South Dakota, the Welfare State: Chapter 847

Say it again, kids: South Dakota loves federal money. South Dakota lives on federal money.
  1. The new Inter-Lakes Community Action Partnership building will be built on Uncle Sam's dime. Madison's city fathers cheerfully announced a $290K handout from the federal Community Development Block Grant program yesterday. The new office and Head Start facility has already received local subsidy in the form of a rock-bottom sale price for the land from the city.
  2. Heartland Conumer Power District general manager and DSU December commencement speaker Mike McDowell echoes Senator Max Baucus's complaint that the Simpson-Bowles deficit reduction plan asks rural communities to pay their fair share of the decades of debt we all have rung up. McDowell and Baucus don't want us to pay higher taxes on energy (where's McDowell work again?) or receive less in social programs for our relatively high numbers of veterans and senior citizens.
  3. Governor-Elect Dennis Daugaard's announcement of his latest cabinet appointments includes this tiny tidbit from Dennis:

    "I want to thank Kim Malsam-Rysdon for taking on this new role as Secretary of Social Services.... At a time when federal support is falling and economic conditions are increasing demands for services, leading this department is challenging."

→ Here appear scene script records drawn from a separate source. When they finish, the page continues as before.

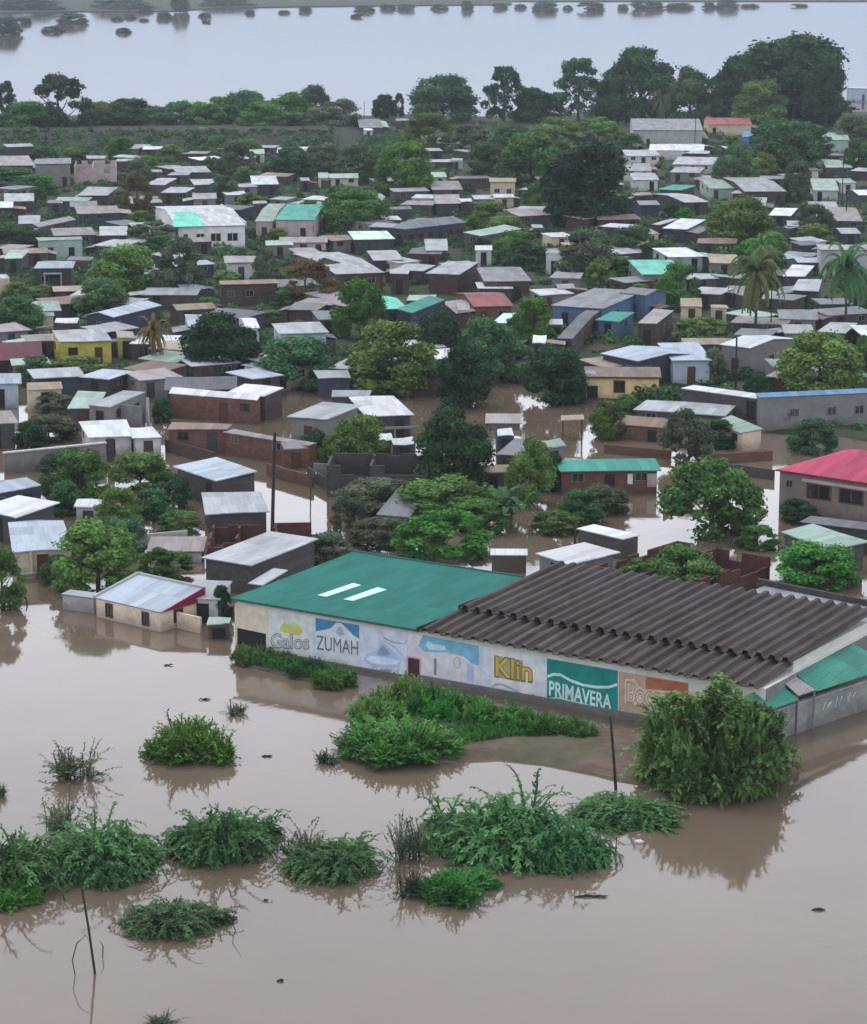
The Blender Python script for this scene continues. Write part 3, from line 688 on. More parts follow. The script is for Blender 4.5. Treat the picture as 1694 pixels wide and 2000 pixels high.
mural("painted_mark", [(710,1290),(716,1277),(735,1270),(742,1260),(752,1257),(762,1268),(778,1277),(788,1290),(780,1302),(758,1306),(728,1302)], pm((.42,.52,.72)), .022, m3)
mural("painted_mark", [(716,1287),(725,1281),(750,1283),(782,1291),(774,1298),(748,1298),(726,1295)], pm((.66,.74,.84)), .026, m3)
mural("painted_mark", [(736,1277),(742,1266),(750,1262),(757,1268),(763,1279),(748,1281)], pm((.25,.33,.48)), .026, m3)
mural("painted_mark", [(740,1312),(744,1305),(768,1308),(762,1314),(750,1315)], pm((.28,.33,.42)), .026, m3)
band("painted_line", [(746,1232),(750,1246),(768,1254),(790,1258),(796,1250)], 3, pm((.36,.37,.44)), .024, m3)
band("painted_line", [(760,1256),(776,1268),(790,1286),(795,1304)], 2.5, pm((.34,.42,.55)), .024, m3)
m4 = mp("painted_panel", "white mural under a light blue painted sky", [(797,1365),(797,1236),(938,1262),(938,1392)], (.66,.64,.66))
mural("painted_sky", [(818,1262),(826,1240),(936,1262),(936,1300),(925,1297),(905,1282),(872,1274),(845,1274),(828,1272)], pm((.20,.46,.60)), .022, m4)
mural("painted_mark", [(832,1260),(836,1252),(848,1258),(870,1261),(872,1270),(852,1270),(838,1268)], pm((.48,.66,.74)), .026, m4)
mural("painted_mark", [(912,1330),(912,1294),(926,1302),(926,1336)], pm((.44,.50,.68)), .022, m4)
word("l", pm((.24,.24,.27)), (848,1318), (853,1319), 1.2, .024, m4)
word("o", pm((.48,.47,.42)), (886,1305), (900,1307), .9, .024, m4)
band("painted_line", [(826,1322),(850,1328),(880,1333),(912,1342)], 3, pm((.55,.53,.33)), .024, m4)
dr = mural("door_frame", [(794,1334),(794,1280),(823,1285),(823,1340)], pm((.62,.36,.42)), .024); mural("door", [(798,1336),(798,1284),(820,1288),(820,1340)], plain("door_maroon", (.05,.022,.028)), .04)
mp("painted_panel", "plain pale blue painted pier", [(938.5,1392),(938.5,1262),(958,1265),(958,1396)], (.60,.64,.72))
m5 = mp("painted_panel", "white mural with gold letters over grey waves", [(958.5,1396),(958.5,1265),(1046,1281),(1046,1412)], (.70,.70,.68))
mural("painted_mark", [(967,1322),(967,1280),(1022,1290),(1022,1333)], pm((.38,.36,.20)), .022, m5)
word("Klin", pm((.20,.18,.10)), (966,1320), (1041,1332), 1.48, .026, m5, bold=.05)
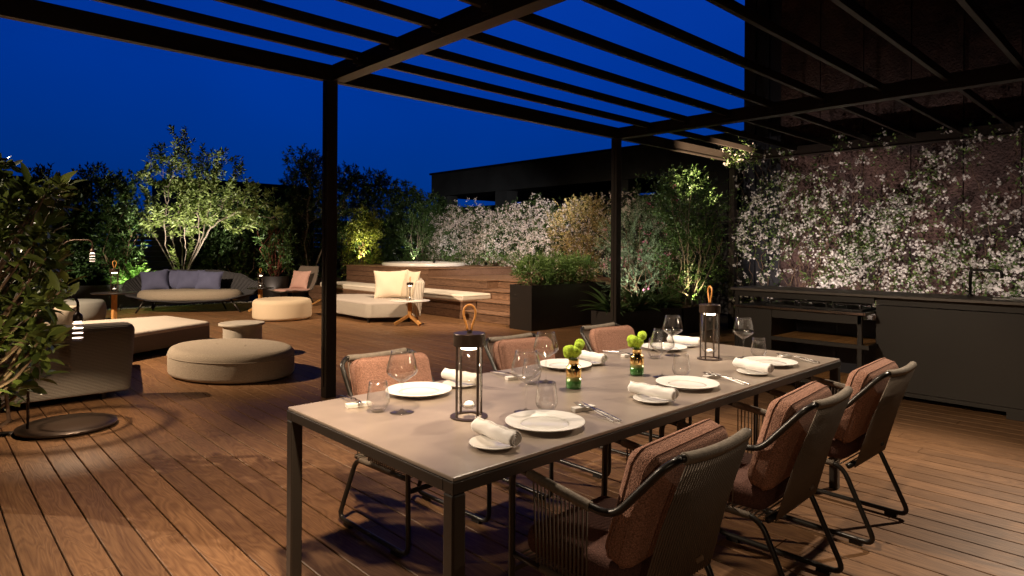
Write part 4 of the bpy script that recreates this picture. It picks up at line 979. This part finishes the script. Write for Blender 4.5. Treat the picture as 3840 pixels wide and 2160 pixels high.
def bush(name, label, cat, base, B, n, k, L, W, sl, lm, stem=M['redbark'], up=.5, tpl='simple', seed=0, shell=.5, group=None, nst=14, flat=.6, flowers=None, a0=72, a1=30, world=None):
    root = thing(name, label, cat, base, 0, group)
    P, D = blobs(n, B, shell, seed); D = nrm(D*.8+np.array([0, 0, up])+RNG.normal(0, .35, P.shape))
    keep = P[:, 2] > base[2]+.02; P, D = P[keep], D[keep]
    lp, ld = shoots(P, D, k, sl, a0, a1); n2 = len(lp)
    me = leaf_mesh('foliage', shift(lp, base), ld, L*RNG.uniform(.65, 1.15, n2), W*RNG.uniform(.75, 1.15, n2), tpl, flat)
    put('foliage', me, lm, root, smooth=False)
    mb = MB(); idx = np.random.default_rng(seed+1).choice(len(P), min(nst, len(P)), replace=False)
    stems_to(mb, (0, 0, 0), [tuple(P[i]-np.array(base)) for i in idx]); obj('stem', mb, stem, root, smooth=True)
    if flowers:
        nf, sz, fm, mode = flowers; fp, fd = blobs(nf, B, .88, seed+5)
        keep = fp[:, 2] > base[2]+.05; fp, fd = fp[keep], fd[keep]
        q = np.repeat(fp, 7, 0)+RNG.normal(0, .035, (len(fp)*7, 3)); nn = np.repeat(fd, 7, 0)+RNG.normal(0, .5, (len(fp)*7, 3))
        put('flower', star_mesh('flower', shift(q, base), nn, sz*RNG.uniform(.7, 1.2, len(q))), fm, root, smooth=False)
    return root
def planter(name, label, x0, x1, y0, y1, h, group=None):
    p = thing(name, label, 'planter', ((x0+x1)/2, (y0+y1)/2, 0), 0, group); t = .012; b = MB()
    b.box(x0, x1, y0, y0+t, .0, h); b.box(x0, x1, y1-t, y1, 0, h); b.box(x0, x0+t, y0+t, y1-t, 0, h); b.box(x1-t, x1, y0+t, y1-t, 0, h); b.box(x0+t, x1-t, y0+t, y1-t, 0, .02)
    obj('box', b, M['pot'], p, world=True); b = MB(); b.box(x0+t, x1-t, y0+t, y1-t, .03, h-.045); obj('soil', b, M['soil'], p, world=True); return p
planter('planter', 'tall black metal planter box beside the platform stairs', 7.37, 9.3, 7.32, 7.84, .745)
planter('planter', 'low dark planter box holding the strappy plants behind the slim pergola post', 7.25, 8.9, 5.48, 5.97, .45)
planter('planter', 'low dark planter box under the tall bush, nearest the vine-covered wall', 8.95, 10.1, 5.48, 6.2, .42)
GP = 'long black planters below the back hedge'
planter('planter', 'long black planter at the foot of the lit multi-stem tree', 3.3, 6.2, 16.15, 16.95, .5, GP)
planter('planter', 'long black planter behind the pouf under the dark left hedge', .2, 3.2, 16.15, 16.95, .5, GP)
planter('planter', 'long black planter behind the rocking chair under the dark hedge', 7.3, 8.7, 16.15, 16.95, .5, GP)
rp_ = thing('round_pot', 'round black pot holding the red-stemmed shrub behind the small side table', 'pot', (6.66, 15.72, 0))
b = MB(); b.lathe([(.0001, .0), (.27, .0), (.30, .02), (.335, .6), (.335, .62), (.32, .62), (.315, .56), (.0001, .56)], 48); obj('pot_body', b, M['pot'], rp_, smooth=True, auto=True)
b = MB(); b.lathe([(.314, .565), (.0001, .572)], 32); obj('soil', b, M['soil'], rp_)

# main lit multi-stem tree, grown towards points spread through its crown
def colonize(stems, A, step=.11, infl=1.1, kill=.17, iters=60):
    P = []; par = []
    for s in stems:
        last = -1
        for p in resample(s, step): P.append(np.array(p)); par.append(last); last = len(P)-1
    A = np.array(A)
    for _ in range(iters):
        if not len(A): break
        X = np.array(P); d = np.linalg.norm(A[:, None]-X[None], axis=2); j = d.argmin(1); dm = d.min(1); ok = dm < infl
        if not ok.any(): infl *= 1.3; continue
        acc = {}
        for a_, q, f_ in zip(A, j, ok):
            if f_: acc.setdefault(q, []).append(a_-P[q])
        for q, l in acc.items():
            v = sum(x/np.linalg.norm(x) for x in l); v = v/max(np.linalg.norm(v), 1e-6)+RNG.normal(0, .16, 3)+np.array([0, 0, .06]); v /= np.linalg.norm(v)
            P.append(P[q]+v*step); par.append(q)
        X = np.array(P); d = np.linalg.norm(A[:, None]-X[None], axis=2).min(1); A = A[d > kill]
    return np.array(P), par
def tree_mesh(P, par, rt=.0042, ex=2.3):
    n = len(P); r = np.full(n, 0.); ch = [0]*n
    for i in range(n-1, -1, -1):
        if ch[i] == 0: r[i] = rt**ex
        if par[i] >= 0: r[par[i]] += r[i]; ch[par[i]] += 1
    r = r**(1/ex); mb = MB()
    for i in range(n):
        if par[i] >= 0: mb.tube([P[par[i]], P[i]], [min(r[par[i]], r[i]*1.35), r[i]], 6, cap=False)
    return mb, r, ch
def grown_tree(label, base, B, natt, nstem, spread, h0, leafm, L, W, barkm, seed, kl=7, sl=.16, rt=.0042, up=.45, leafiness=1.0, group=None):
    rg = np.random.default_rng(seed); random.seed(seed)
    A, _ = blobs(natt, B, .15, seed); stems = []
    for i in range(nstem):
        a = 2*math.pi*i/nstem+rg.uniform(-.3, .3); s = spread*rg.uniform(.55, 1.1)
        stems.append([(base[0]+.05*math.cos(a), base[1]+.05*math.sin(a), base[2]), (base[0]+s*.38*math.cos(a), base[1]+s*.38*math.sin(a), base[2]+h0*.42), (base[0]+s*math.cos(a), base[1]+s*math.sin(a), base[2]+h0*rg.uniform(.8, 1.15))])
    P, par = colonize([fil(s, .25, 6) for s in stems], A); mb, r, ch = tree_mesh(P, par, rt)
    root = thing('tree', label, 'tree', base, 0, group)
    mb.v = [(p[0]-base[0], p[1]-base[1], p[2]-base[2]) for p in mb.v]; obj('trunk', mb, barkm, root, smooth=True)
    tip = [i for i in range(len(P)) if ch[i] == 0 or (r[i] < rt*1.9 and rg.random() < .35*leafiness)]
    D = np.array([nrm(P[i]-P[par[i]]) for i in tip]); D = nrm(D+np.array([0, 0, up])+rg.normal(0, .25, D.shape))
    lp, ld = shoots(P[tip], D, kl, sl, 80, 35); n2 = len(lp)
    put('crown', leaf_mesh('crown', shift(lp, base), ld, L*RNG.uniform(.6, 1.2, n2), W*RNG.uniform(.7, 1.2, n2), 'simple', .45), leafm, root, smooth=False)
    return root
BX, BY = 4.72, 16.5
grown_tree('spreading multi-stem tree with pale lit branches and open crown behind the rope sofa', (BX, BY, .455),
    cam_blobs(BX, BY, [(-1.15, 0, 2.5, .68, .6, .62), (-.05, 0, 3.05, .85, .8, .75), (.95, .1, 3.2, .55, .6, .55), (1.5, 0, 2.35, .72, .6, .62), (-.1, 0, 3.95, .28, .3, .34), (.1, -.3, 1.95, 1.2, .7, .42), (-.95, -.2, 1.8, .45, .4, .25), (1.8, 0, 2.0, .35, .4, .3), (.5, 0, 2.6, .8, .7, .5)]),
    620, 10, .62, .95, L_['pale'], .13, .058, M['bark'], 3, 11, .18, rt=.0036, leafiness=3.2)
grown_tree('slim pale-branched shrub tree in the dark just left of the tall pergola post', (8.0, 16.5, .455),
    cam_blobs(8.0, 16.5, [(.1, 0, 3.1, .75, .7, .8), (-.3, 0, 2.5, .7, .6, .6), (.3, 0, 3.8, .35, .35, .3), (.5, 0, 2.4, .6, .6, .6)]), 300, 6, .5, .9, L_['dark'], .12, .05, M['bark'], 9, 9, .18, leafiness=2.2)

# dark evergreen hedge trees along the back
GH = 'dark evergreen hedge shrubs along the back'
hed = [(.9, 16.75, 2.75, .75, 'dark bushy evergreen at the far left, behind the near glossy shrub'),
       (2.15, 16.75, 2.85, .75, 'dark bushy evergreen behind the taller floor lamp'),
       (3.15, 17.0, 3.05, .7, 'dark bushy evergreen immediately left of the lit multi-stem tree'),
       (6.05, 17.2, 2.75, .75, 'dark evergreen immediately right of the lit multi-stem tree'),
       (8.15, 17.2, 4.05, .85, 'tallest dark evergreen, rising left of the tall pergola post'),
       (9.35, 16.9, 3.65, .75, 'dark evergreen just right of the tall pergola post'),
       (10.35, 16.9, 3.6, .75, 'dark evergreen second right of the tall pergola post'),
       (11.35, 16.9, 3.3, .7, 'dark evergreen left of the concrete roof structure'),
       (12.35, 16.7, 3.0, .7, 'dark evergreen touching the corner of the concrete roof structure')]
for i, (x, y, h, r_, lb) in enumerate(hed):
    z0 = -.02
    B = [(x, y, h*.36, r_, r_*.8, h*.38), (x+.1, y, h*.68, r_*.85, r_*.7, h*.26), (x-.1, y, h-.32, r_*.5, r_*.5, .34), (x+.25, y-.05, h-.5, r_*.5, r_*.4, .32)]
    bush('evergreen', lb, 'shrub', (x, y, z0), B, 1050, 8, .115, .048, .16, L_['dark'], M['vine'], .45, seed=20+i, group=GH, nst=16)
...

    Catch that? Daugaard is grumbling that his Secretary of Social Services is getting less money from Washington. This just days after hobnobbing in Washington with Speaker-designate John Boehner, Senate Minority Leader Mitch McConnell, and other GOP leaders who insist government needs to shrink.
Maybe this is why the Tea Party has such piddly rallies in South Dakota. Maybe this is why Kristi Noem still plays so coy about being tagged as a Tea Party doll. Maybe they all realize what I've been saying all along: the Tea Party/Grover Norquist pablum about getting Uncle Sam off our backs is a prescription for fiscal and economic disaster in South Dakota. We are a welfare state. Dennis Daugaard and Kristi Noem are unlikely to change that.